◆ **Source excerpt**
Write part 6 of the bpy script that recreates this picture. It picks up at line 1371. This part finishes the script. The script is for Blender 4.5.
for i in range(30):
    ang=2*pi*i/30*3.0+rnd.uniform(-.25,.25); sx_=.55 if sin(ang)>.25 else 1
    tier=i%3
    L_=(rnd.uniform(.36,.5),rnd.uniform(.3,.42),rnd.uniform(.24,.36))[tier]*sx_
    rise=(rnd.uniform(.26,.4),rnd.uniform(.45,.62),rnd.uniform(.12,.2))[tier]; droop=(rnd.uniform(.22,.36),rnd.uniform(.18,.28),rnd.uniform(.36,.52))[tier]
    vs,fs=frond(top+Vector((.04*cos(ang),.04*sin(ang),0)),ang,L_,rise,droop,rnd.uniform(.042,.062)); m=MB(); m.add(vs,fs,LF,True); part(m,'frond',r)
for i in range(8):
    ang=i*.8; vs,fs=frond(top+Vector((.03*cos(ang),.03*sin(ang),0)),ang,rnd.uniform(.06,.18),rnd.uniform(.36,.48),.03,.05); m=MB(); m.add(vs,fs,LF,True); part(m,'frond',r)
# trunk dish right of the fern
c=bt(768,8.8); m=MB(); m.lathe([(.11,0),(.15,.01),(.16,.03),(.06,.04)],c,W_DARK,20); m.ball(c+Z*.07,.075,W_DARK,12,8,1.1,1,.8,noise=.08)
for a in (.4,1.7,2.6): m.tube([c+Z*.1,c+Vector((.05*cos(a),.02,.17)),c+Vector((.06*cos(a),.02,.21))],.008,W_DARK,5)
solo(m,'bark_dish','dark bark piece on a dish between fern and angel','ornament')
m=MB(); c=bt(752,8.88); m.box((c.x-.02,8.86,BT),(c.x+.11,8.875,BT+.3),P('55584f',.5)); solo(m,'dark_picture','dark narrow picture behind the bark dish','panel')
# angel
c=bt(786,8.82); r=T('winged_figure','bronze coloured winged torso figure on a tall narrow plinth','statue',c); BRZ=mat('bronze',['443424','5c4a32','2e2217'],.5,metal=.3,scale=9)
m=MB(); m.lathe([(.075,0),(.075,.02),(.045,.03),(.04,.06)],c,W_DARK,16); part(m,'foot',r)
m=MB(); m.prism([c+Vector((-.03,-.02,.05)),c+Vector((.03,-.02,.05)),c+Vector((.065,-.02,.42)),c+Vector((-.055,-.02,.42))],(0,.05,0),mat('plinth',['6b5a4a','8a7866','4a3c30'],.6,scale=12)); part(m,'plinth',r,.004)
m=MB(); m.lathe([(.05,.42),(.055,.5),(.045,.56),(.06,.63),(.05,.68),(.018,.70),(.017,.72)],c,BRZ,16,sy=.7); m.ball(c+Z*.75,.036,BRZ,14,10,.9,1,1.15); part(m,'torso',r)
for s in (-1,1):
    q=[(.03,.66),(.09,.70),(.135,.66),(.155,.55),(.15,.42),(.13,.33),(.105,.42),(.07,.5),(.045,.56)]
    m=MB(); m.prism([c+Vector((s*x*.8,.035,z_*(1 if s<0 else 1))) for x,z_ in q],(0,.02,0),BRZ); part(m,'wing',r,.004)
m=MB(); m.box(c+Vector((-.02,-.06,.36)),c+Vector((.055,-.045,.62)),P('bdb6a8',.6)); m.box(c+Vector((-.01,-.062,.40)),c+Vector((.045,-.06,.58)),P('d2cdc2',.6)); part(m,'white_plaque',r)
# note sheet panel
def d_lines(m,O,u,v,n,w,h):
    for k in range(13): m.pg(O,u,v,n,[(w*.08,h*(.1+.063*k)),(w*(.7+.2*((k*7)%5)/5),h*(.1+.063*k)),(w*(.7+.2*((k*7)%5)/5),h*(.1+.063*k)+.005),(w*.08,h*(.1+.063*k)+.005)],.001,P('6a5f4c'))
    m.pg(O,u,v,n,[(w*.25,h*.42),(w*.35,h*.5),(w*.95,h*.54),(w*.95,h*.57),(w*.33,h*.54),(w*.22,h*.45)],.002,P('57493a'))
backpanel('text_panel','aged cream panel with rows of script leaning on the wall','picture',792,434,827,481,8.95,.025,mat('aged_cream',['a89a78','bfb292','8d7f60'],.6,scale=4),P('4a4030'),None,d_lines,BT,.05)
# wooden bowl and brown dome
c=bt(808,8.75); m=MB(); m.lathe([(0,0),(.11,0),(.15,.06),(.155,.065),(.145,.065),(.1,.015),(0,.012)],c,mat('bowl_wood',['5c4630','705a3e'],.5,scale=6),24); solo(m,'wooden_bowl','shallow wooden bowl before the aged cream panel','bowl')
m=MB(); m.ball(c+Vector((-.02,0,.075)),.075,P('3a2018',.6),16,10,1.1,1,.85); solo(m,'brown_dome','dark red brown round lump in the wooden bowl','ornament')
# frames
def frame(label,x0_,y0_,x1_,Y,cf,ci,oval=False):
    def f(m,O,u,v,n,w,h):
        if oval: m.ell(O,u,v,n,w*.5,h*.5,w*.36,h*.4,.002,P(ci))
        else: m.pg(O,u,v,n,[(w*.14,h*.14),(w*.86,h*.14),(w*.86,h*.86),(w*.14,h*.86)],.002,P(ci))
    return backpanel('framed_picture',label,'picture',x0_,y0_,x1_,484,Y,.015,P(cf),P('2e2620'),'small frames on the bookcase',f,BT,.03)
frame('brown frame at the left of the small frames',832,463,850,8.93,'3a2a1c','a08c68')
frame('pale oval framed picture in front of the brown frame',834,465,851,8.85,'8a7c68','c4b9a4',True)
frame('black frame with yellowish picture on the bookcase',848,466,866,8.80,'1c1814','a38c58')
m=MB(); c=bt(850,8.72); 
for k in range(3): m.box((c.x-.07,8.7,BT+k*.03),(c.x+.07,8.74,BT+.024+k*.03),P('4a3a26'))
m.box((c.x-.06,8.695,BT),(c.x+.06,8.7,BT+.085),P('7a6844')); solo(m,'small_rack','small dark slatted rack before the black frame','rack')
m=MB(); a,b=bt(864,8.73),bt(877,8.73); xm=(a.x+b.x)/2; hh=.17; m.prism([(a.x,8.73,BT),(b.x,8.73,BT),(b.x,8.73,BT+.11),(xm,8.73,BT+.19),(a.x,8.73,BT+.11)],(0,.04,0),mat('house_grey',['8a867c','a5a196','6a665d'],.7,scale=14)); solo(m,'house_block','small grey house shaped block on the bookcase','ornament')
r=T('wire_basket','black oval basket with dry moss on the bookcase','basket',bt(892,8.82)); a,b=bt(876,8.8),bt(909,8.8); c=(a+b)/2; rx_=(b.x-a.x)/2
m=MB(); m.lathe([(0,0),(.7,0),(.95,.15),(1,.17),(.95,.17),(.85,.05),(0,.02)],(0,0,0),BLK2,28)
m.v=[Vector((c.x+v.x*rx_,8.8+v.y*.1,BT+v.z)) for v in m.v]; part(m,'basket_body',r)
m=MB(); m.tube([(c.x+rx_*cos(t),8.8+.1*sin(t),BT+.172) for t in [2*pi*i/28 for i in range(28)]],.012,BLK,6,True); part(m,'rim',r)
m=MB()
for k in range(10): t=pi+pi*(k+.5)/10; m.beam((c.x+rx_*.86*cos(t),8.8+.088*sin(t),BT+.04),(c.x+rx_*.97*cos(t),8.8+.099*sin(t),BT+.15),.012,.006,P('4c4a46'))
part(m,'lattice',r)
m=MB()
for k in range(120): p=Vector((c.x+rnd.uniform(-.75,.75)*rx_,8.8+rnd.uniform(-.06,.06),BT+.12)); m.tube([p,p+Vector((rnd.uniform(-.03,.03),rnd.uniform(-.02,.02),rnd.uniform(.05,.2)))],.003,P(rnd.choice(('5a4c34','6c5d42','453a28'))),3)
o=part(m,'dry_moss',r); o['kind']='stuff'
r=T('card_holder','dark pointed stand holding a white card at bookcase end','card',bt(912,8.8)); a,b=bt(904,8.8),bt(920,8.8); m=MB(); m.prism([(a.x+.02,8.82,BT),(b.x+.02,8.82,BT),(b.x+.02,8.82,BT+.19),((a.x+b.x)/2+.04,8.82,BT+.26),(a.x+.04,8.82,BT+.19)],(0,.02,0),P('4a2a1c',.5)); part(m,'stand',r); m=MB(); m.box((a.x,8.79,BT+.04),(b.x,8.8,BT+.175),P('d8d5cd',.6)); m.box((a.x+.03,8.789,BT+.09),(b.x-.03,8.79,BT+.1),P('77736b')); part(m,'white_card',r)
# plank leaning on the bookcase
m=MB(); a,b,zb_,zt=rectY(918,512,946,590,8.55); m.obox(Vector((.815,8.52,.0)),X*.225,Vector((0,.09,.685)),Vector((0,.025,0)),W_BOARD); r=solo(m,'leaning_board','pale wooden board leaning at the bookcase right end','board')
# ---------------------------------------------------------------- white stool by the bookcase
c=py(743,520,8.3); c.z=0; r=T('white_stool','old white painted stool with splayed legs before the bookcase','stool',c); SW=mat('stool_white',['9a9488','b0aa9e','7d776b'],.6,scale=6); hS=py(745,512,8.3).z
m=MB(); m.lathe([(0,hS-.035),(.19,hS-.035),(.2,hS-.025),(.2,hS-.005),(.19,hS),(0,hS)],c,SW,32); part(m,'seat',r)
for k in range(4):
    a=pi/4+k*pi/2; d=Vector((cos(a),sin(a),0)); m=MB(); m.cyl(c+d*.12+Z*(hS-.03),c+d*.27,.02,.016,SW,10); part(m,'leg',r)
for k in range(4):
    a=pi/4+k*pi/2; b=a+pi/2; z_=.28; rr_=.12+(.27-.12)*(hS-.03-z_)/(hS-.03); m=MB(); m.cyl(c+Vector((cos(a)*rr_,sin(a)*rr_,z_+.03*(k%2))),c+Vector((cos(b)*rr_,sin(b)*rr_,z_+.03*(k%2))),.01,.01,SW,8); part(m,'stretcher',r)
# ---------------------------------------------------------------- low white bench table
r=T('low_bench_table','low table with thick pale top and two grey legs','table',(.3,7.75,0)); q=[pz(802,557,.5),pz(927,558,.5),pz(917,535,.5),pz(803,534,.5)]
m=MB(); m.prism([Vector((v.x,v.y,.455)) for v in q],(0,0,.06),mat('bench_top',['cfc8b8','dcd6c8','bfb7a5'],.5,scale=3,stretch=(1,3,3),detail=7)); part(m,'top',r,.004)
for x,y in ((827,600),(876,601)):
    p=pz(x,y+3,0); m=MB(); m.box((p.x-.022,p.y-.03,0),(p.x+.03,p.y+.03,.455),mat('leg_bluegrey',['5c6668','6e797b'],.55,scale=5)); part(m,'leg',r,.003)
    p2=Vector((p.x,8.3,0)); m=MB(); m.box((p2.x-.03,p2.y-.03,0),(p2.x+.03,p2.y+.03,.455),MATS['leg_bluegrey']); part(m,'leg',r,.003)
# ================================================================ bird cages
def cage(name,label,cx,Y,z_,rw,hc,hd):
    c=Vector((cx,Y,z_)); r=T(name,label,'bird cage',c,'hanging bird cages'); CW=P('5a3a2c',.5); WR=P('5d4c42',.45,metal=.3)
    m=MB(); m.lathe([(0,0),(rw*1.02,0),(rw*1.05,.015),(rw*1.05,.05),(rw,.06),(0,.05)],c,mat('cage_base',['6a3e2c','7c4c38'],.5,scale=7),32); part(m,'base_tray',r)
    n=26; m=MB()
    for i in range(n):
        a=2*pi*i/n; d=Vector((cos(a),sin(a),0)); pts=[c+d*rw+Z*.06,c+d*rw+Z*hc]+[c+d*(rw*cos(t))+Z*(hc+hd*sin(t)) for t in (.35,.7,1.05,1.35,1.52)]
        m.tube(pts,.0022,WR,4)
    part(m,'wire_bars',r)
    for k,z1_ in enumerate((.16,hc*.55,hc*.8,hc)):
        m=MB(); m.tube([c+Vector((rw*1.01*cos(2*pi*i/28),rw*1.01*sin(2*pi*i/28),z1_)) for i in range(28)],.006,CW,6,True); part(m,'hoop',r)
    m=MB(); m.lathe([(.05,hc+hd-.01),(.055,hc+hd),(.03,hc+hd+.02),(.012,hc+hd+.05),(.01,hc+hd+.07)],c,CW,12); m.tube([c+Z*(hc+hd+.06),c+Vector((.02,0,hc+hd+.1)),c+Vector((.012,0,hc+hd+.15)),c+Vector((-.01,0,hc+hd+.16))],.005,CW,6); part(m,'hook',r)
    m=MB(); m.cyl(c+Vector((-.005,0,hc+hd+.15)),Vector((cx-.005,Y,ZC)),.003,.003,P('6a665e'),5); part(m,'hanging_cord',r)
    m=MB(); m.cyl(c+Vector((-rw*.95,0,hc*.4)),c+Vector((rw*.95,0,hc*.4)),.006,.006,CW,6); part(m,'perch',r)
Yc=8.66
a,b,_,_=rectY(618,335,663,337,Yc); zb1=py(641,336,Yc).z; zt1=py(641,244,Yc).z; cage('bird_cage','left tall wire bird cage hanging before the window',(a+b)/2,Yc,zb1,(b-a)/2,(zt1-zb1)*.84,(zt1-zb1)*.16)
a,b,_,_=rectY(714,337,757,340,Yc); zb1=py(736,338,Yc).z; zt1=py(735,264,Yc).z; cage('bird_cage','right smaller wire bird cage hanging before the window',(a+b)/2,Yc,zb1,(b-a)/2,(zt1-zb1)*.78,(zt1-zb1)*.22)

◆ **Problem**
Pull every line containing "script" out of the data above.

◆ **Result**
Write part 6 of the bpy script that recreates this picture. It picks up at line 1371. This part finishes the script. The script is for Blender 4.5.
backpanel('text_panel','aged cream panel with rows of script leaning on the wall','picture',792,434,827,481,8.95,.025,mat('aged_cream',['a89a78','bfb292','8d7f60'],.6,scale=4),P('4a4030'),None,d_lines,BT,.05)